Ogni forma di violenza, verso persone indifese e fragili – siano anziani, bambini, disabili – inquieta e mette angoscia. Soprattutto ci induce ad interrogarci su che tipo di esseri umani possano essere quelli che, incapaci di provare qualsiasi forma di empatia, sfogano una rabbia feroce, quanto vigliacca ed immotivata, su esseri più deboli. Perché queste aggressioni? Perché questi abusi? Cos’è che scatena tanto odio? La paura della diversità? Il fastidio che provoca la mancanza di perfezione? (come se qualcuno di noi lo fosse, perfetto …); frustrazioni che si compensano tramite l’accanimento contro chi non può difendersi? O semplicemente cattiveria allo stato puro?

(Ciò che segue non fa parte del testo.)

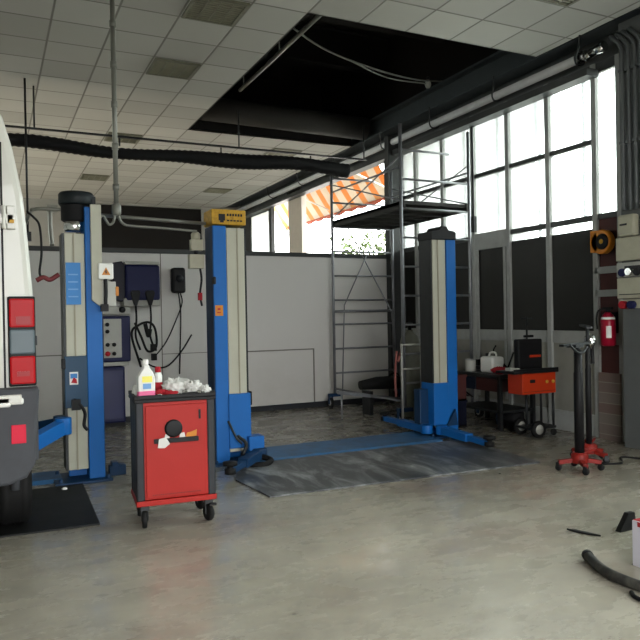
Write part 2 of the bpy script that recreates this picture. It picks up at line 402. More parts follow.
w = MB(); w.box((-6.4,-3.2,0),(-6.2,19.4,2.2)); w.box((-6.4,-3.2,4.5),(-6.2,19.4,6.6))
w.box((-6.4,-3.2,2.2),(-6.2,10.7,4.5))
for y in (14.2,18.5): w.box((-6.4,y,2.2),(-6.2,y+.5 if y<18 else 19.4,4.5))
struct(w.build('wall_left', M['wallgrey']))
for i, y in enumerate((10.7,14.7)):  # unseen left windows, added to light the far ceiling
    L_ = 3.5 if i == 0 else 3.8
    r = thing('window_%d' % (i+9), None, None, (-6.3,y,2.2)); struct(r)
    q = MB()
    for k in range(5): q.box((-.03,k*(L_-.05)/4,0),(.03,k*(L_-.05)/4+.05,2.3))
    q.box((-.03,0,0),(.03,L_,.05)); q.box((-.03,0,2.25),(.03,L_,2.3)); q.build('window_frame', M['frame'], r)
    MB().box((-.003,0.05,.05),(.003,L_-.05,2.25)).build('window_pane', M['glass'], r)
for i, (y, e) in enumerate(((.2,4.5),)):  # unseen side window behind the camera, added to brighten the floor
    r = thing('window_%d' % (i+14), None, None, (WX+.1,y,1.2)); struct(r)
    L_ = e-y; q = MB()
    for k in range(5): q.box((-.03,k*(L_-.05)/4,0),(.03,k*(L_-.05)/4+.05,3.3))
    q.box((-.03,0,0),(.03,L_,.05)); q.box((-.03,0,3.25),(.03,L_,3.3)); q.box((-.03,0,1.6),(.03,L_,1.66)); q.build('window_frame', M['frame'], r)
    MB().box((-.003,0.05,.05),(.003,L_-.05,3.25)).build('window_pane', M['glass'], r)
w = MB(); w.box((-6.2,-3.4,0),(-1.2,-3.2,6.6)); w.box((4.0,-3.4,0),(6.9,-3.2,6.6)); w.box((-1.2,-3.4,3.8),(4.0,-3.2,6.6))
struct(w.build('wall_front', M['wallgrey']))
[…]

Oltre alla giusta necessità di utilizzare una terminologia “politicamente corretta” nel definire le caratteristiche delle persone, occorrerebbe continuare ad agire molto di più sul far comprendere ogni modo di essere e ogni linguaggio, sull’accettare e soprattutto rispettare la diversità in ogni sua forma. Come? Attraverso l’educazione (a cominciare da quella che deve essere impartita in famiglia), l’istruzione, l’esempio.

La correttezza è necessaria nei comportamenti, oltre e prima ancora che nelle parole. 

Inutile dedicarsi ad una ricerca formale ed ipocrita di parole ed espressioni corrette se poi nella vita pratica rimaniamo incapaci di empatia, di compassione, e dunque … emotivamente sgrammaticati.